▶ _WRITTEN TASK_: Output the first line of the listing and each line after it, up to and including the line that contains "scene.camera = cam", exactly as written, minus the pictures.
──────
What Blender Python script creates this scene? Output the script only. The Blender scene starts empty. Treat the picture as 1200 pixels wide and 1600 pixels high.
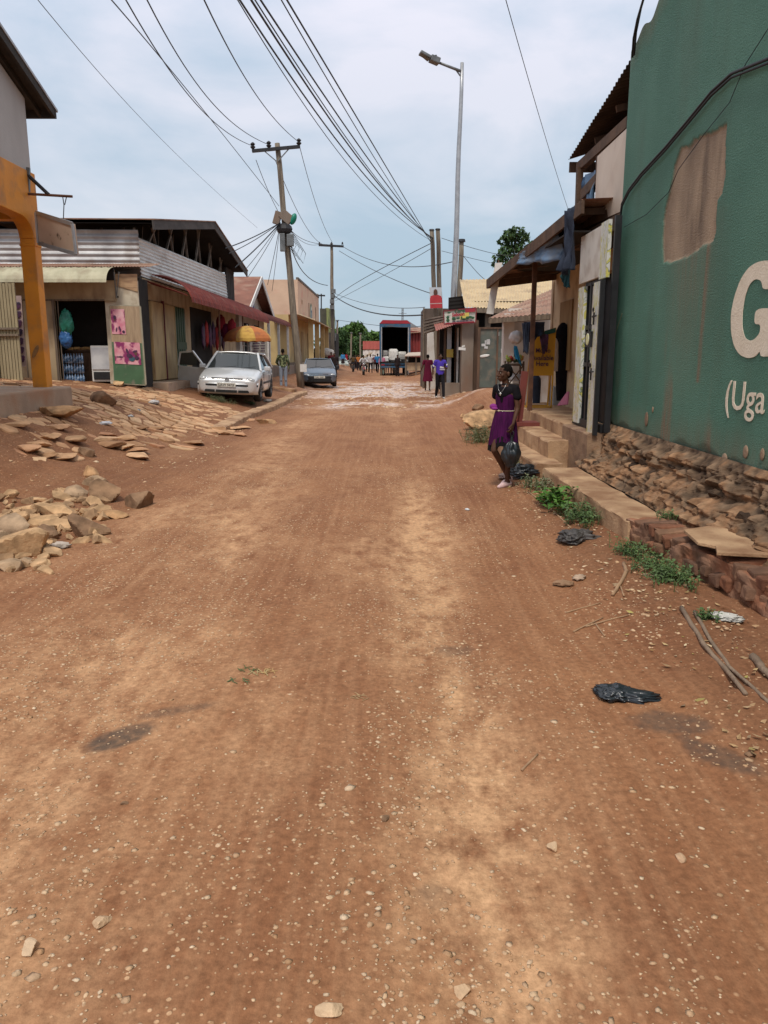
import bpy, bmesh, math, random
import numpy as np
from mathutils import Vector, Matrix, Euler
random.seed(7)
scene = bpy.context.scene
col = scene.collection
V = Vector
R = math.radians

# ---------------------------------------------------------------- camera
CAMH = 1.55
F = 1200.0
PITCH = math.atan(244/F)
cam_d = bpy.data.cameras.new('camera'); cam = bpy.data.objects.new('camera', cam_d); col.objects.link(cam)
cam_d.sensor_fit = 'VERTICAL'; cam_d.sensor_height = 36; cam_d.sensor_width = 27
cam_d.lens = 36*F/1600
cam_d.clip_start = 0.05; cam_d.clip_end = 3000
cam.location = (0, 0, CAMH); cam.rotation_euler = (math.pi/2-PITCH, 0, 0)
scene.camera = cam

# ---------------------------------------------------------------- world
SUN_EL, SUN_AZ = R(58), R(193)      # azimuth clockwise from +Y
world = bpy.data.worlds.new('World'); scene.world = world; world.use_nodes = True
nt = world.node_tree; nt.nodes.clear()
N = nt.nodes.new; L = nt.links.new
out = N('ShaderNodeOutputWorld'); sky = N('ShaderNodeTexSky'); sky.sky_type = 'NISHITA'; sky.sun_disc = False
sky.sun_elevation = SUN_EL; sky.sun_rotation = SUN_AZ; sky.dust_density = 2.5
b1 = N('ShaderNodeBackground'); b1.inputs[1].default_value = 0.10; L(sky.outputs[0], b1.inputs[0])
tc = N('ShaderNodeTexCoord'); mp = N('ShaderNodeMapping'); mp.inputs['Scale'].default_value = (1, 1, 2.2)
L(tc.outputs['Generated'], mp.inputs[0])
nz = N('ShaderNodeTexNoise'); nz.inputs['Scale'].default_value = 2.6; nz.inputs['Detail'].default_value = 7; nz.inputs['Roughness'].default_value = .52
nz.inputs['Distortion'].default_value = .35
L(mp.outputs[0], nz.inputs[0])
sx = N('ShaderNodeSeparateXYZ'); L(tc.outputs['Generated'], sx.inputs[0])
el = N('ShaderNodeValToRGB'); L(sx.outputs[2], el.inputs[0])
e = el.color_ramp.elements
e[0].position = 0.0; e[0].color = (.48, .56, .615, 1)
e[1].position = 1.0; e[1].color = (.80, .81, .84, 1)
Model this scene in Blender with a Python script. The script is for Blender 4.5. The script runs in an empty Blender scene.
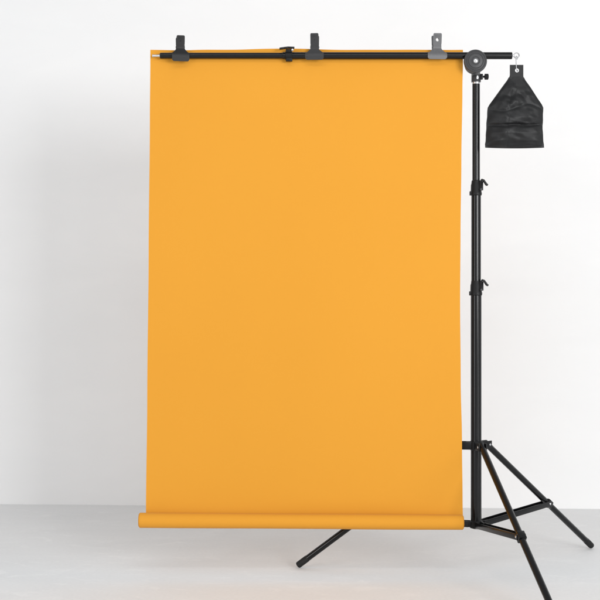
──────
▶ _REPLY TO THE TASK_:
What Blender Python script creates this scene? Output the script only. The Blender scene starts empty. Treat the picture as 1200 pixels wide and 1600 pixels high.
import bpy, bmesh, math, random
import numpy as np
from mathutils import Vector, Matrix, Euler
random.seed(7)
scene = bpy.context.scene
col = scene.collection
V = Vector
R = math.radians

# ---------------------------------------------------------------- camera
CAMH = 1.55
F = 1200.0
PITCH = math.atan(244/F)
cam_d = bpy.data.cameras.new('camera'); cam = bpy.data.objects.new('camera', cam_d); col.objects.link(cam)
cam_d.sensor_fit = 'VERTICAL'; cam_d.sensor_height = 36; cam_d.sensor_width = 27
cam_d.lens = 36*F/1600
cam_d.clip_start = 0.05; cam_d.clip_end = 3000
cam.location = (0, 0, CAMH); cam.rotation_euler = (math.pi/2-PITCH, 0, 0)
scene.camera = cam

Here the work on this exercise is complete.